* **What you are asked to do**: Each line from the top of the listing through the one holding "COL = sc.collection" should be restated word for word, with nothing added and no pictures.

* **Data section**:
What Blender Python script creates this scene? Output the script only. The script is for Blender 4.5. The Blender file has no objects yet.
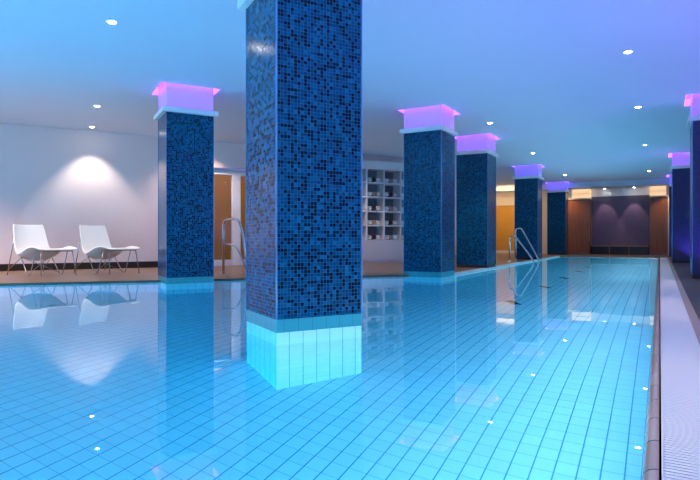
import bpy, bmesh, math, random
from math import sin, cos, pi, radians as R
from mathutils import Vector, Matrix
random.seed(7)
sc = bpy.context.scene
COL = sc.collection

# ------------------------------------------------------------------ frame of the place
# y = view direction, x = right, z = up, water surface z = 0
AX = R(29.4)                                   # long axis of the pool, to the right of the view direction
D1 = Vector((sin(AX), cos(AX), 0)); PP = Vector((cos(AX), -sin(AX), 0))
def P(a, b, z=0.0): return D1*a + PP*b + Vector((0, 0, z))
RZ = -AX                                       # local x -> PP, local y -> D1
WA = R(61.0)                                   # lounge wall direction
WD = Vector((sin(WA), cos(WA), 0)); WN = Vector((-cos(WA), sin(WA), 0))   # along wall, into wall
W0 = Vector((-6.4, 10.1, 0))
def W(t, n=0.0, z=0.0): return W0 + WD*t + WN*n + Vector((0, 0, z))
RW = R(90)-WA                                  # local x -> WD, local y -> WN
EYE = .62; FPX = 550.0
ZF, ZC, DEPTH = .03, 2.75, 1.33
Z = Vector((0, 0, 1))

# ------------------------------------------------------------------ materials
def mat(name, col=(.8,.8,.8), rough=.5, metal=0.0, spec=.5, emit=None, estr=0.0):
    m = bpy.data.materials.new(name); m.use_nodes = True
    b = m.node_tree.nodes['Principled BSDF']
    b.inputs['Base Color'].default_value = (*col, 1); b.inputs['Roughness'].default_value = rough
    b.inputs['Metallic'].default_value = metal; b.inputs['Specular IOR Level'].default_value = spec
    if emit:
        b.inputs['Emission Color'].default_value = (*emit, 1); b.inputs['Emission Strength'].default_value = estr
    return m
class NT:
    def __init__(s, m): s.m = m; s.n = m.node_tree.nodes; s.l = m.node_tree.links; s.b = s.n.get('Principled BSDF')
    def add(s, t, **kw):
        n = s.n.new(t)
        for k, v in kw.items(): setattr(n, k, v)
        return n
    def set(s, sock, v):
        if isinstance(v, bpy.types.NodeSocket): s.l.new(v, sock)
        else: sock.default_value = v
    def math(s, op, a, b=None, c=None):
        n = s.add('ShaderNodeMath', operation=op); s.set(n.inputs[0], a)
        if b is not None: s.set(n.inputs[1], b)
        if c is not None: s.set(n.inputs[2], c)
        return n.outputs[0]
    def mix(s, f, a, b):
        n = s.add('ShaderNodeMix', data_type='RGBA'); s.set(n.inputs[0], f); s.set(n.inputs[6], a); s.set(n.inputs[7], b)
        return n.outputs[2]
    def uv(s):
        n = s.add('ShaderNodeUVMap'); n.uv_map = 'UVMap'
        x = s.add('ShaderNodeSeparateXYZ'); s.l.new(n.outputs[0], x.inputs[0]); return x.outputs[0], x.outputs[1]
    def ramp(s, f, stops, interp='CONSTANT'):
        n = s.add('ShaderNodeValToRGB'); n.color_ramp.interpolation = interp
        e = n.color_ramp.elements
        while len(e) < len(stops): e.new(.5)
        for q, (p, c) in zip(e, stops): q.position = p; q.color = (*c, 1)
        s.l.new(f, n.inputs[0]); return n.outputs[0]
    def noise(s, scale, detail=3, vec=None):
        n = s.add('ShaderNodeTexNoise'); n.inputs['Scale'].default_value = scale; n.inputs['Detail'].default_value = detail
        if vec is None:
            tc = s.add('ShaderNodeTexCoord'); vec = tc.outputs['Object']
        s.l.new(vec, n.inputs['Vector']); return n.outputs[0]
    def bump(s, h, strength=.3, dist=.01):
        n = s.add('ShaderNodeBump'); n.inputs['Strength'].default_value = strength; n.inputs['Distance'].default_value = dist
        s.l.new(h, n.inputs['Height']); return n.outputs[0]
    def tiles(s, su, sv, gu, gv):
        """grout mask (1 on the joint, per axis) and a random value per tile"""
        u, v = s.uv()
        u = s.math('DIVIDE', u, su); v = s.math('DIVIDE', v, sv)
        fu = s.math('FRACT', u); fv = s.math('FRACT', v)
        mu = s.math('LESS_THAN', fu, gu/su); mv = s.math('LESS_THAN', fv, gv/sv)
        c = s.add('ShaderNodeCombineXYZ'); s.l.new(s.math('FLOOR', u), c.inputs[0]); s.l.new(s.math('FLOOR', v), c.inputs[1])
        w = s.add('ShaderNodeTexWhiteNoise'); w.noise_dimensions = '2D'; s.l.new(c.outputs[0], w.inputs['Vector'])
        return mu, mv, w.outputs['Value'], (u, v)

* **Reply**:
What Blender Python script creates this scene? Output the script only. The script is for Blender 4.5. The Blender file has no objects yet.
import bpy, bmesh, math, random
from math import sin, cos, pi, radians as R
from mathutils import Vector, Matrix
random.seed(7)
sc = bpy.context.scene
COL = sc.collection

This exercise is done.